Thank you for your interest in Public Seminar. We are open for submissions: pitch us your essays, reviews, research, visions of the future and critiques of the classics.
If you would like to publish with Public Seminar, please send us a pitch in keeping with the guidelines below. Pitches should be sent to publicseminar@newschool.edu. (Please do not send us the full text of your proposed piece until we ask for it.)
Our editorial team reviews all pitches. If your pitch is accepted, you will be assigned an editor, who will work closely with you in preparing the draft for publication.
Public Seminar regrets that we cannot pay its authors at this time.
Pitching: A Few Guidelines
Public Seminar serves an informed, non-specialist audience. Your article might be:
- An essay (1,200–1,8000 words). An in-depth examination of an event, an issue, or a text. Examples might be the equivalent of an op-ed, a revised talk given at a conference, a portion of a work in progress, or a response.
- A review (750–1,8000 words). Critical discussion of a book, movie, television show, website, exhibition—anything that a PS reader would care about and that lies roughly within your field of expertise.
- An interview (1,200–1,8000 words). Text may also be accompanied by video or audio clips.
- A book excerpt (1,200–1,8000 words). Selections from new releases or timely reissues. An excerpt may be accompanied by an author interview.
- A news report (800–1,000 words). Commentaries on breaking events are especially welcome: the author needs to be prepared to turn edits around quickly.
- A syllabus. We invite teachers and scholars to publish syllabi that may be of general interest to readers, or that respond to current events. These should be accompanied by a short paragraph that puts the syllabus in context.
- A letter (250–1,000 words). The equivalent of a blog post, and in most cases ought to be timely. Be prepared to turn around revisions quickly.
Your pitch should be short (a paragraph at most) and should include:
- A first sentence that sums up the article;
- Three to six sentences that explain the context and the significance of the story;
- Potential length.
If you have not written for us before, you should also include:
- A brief summary of your experience (two to three sentences). In other words, why are you the person to write the story?
Submitting Your Draft
The following conditions apply to both solicited and unsolicited submissions.
- Please include your name, your email address, the title/affiliation with which you wish to be identified, and a provisional title for your essay.
- Authors must submit a short (one-sentence) bio, a headshot and, if applicable, a social media handle.
- Essays and reviews should be 1,200–1,800 words and written for a general audience.
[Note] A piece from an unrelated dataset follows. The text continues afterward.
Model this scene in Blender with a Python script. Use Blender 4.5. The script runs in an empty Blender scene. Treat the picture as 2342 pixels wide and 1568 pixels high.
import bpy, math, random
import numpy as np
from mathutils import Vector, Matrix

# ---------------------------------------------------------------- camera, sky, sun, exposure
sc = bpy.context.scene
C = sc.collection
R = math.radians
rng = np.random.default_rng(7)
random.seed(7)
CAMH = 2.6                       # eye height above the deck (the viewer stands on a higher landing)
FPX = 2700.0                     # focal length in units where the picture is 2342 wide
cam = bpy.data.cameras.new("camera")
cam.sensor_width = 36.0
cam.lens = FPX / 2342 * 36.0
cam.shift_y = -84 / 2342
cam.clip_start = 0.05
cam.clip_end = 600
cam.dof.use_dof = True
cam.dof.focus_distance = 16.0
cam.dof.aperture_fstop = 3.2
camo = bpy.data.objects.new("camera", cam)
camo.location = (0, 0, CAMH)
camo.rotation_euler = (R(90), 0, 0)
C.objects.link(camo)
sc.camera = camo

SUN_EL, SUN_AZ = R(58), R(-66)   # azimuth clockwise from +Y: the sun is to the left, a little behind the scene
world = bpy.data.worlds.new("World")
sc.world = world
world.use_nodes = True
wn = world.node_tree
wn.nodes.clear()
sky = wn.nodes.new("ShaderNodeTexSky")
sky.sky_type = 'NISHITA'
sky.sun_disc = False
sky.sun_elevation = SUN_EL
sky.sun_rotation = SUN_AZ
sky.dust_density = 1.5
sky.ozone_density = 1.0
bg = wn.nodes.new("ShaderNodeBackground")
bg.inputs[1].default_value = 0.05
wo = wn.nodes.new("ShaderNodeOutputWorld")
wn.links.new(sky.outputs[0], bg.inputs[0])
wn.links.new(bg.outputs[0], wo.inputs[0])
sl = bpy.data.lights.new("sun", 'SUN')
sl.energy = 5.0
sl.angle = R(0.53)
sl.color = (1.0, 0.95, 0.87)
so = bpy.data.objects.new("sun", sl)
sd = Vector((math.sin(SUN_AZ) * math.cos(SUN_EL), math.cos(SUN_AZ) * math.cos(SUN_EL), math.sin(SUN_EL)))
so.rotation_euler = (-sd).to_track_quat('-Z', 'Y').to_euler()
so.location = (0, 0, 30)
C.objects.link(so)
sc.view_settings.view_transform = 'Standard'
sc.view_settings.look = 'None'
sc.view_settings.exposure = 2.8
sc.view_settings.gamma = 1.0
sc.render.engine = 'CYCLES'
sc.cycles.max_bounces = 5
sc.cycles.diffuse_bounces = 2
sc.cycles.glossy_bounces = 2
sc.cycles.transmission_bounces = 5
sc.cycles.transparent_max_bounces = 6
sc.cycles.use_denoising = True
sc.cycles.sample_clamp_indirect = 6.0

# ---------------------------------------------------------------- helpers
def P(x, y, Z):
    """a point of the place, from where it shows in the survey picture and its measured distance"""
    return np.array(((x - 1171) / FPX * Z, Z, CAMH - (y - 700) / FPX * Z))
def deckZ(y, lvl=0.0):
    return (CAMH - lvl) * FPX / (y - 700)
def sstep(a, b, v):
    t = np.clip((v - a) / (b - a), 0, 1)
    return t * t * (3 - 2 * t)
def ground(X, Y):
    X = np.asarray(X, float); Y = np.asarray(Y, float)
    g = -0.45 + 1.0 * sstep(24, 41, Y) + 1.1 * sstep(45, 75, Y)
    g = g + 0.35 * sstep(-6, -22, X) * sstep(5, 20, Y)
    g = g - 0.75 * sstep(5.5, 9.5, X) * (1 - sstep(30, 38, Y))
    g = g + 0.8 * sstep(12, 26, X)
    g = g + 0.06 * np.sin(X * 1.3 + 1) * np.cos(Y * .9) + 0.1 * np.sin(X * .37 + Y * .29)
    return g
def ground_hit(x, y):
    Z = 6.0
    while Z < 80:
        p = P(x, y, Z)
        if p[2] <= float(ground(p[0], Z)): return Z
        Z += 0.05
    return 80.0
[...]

We publish long-form articles only occasionally.
- Submissions must be in Microsoft Word.
- All work published in Public Seminar is edited and subject to fact-checking: please include hyperlink to any source that has informed your work. (We do not use footnote citations.)
- Public Seminar is not an image-heavy platform. Please check with us before submitting an essay that depends on numerous images or on videos.
- Normally, we do not accept an essay under consideration elsewhere. Please let us know if this is a simultaneous submission.
- Public Seminar does publish reprints, as well as excerpts from recently published and forthcoming books. Publication is contingent on authors demonstrating that they can assign rights or Public Seminar obtaining those rights independently.
- Your editor will work with you on setting deadlines. Publication of submissions depends on the timely completion of revisions by the author.
- Authors may suggest a title or subtitle, but Public Seminar reserves the right to choose titles and feature images.
Licensing
- All original content published at Public Seminar becomes the property of Public Seminar, subject to a CC BY 4.0 license. This license does not apply to copyrighted material featured courtesy of another publisher, such as journal, blog, or book excerpts and reprints.
- We only publish images to which we have legal rights.
- We only remove essays for cause, such as the discovery that an essay is inaccurate, plagiarized, or defamatory. We do not remove essays because the author no longer supports the views they have published on our platform. We do encourage response essays that contribute to debate or reconsider a position with new insight.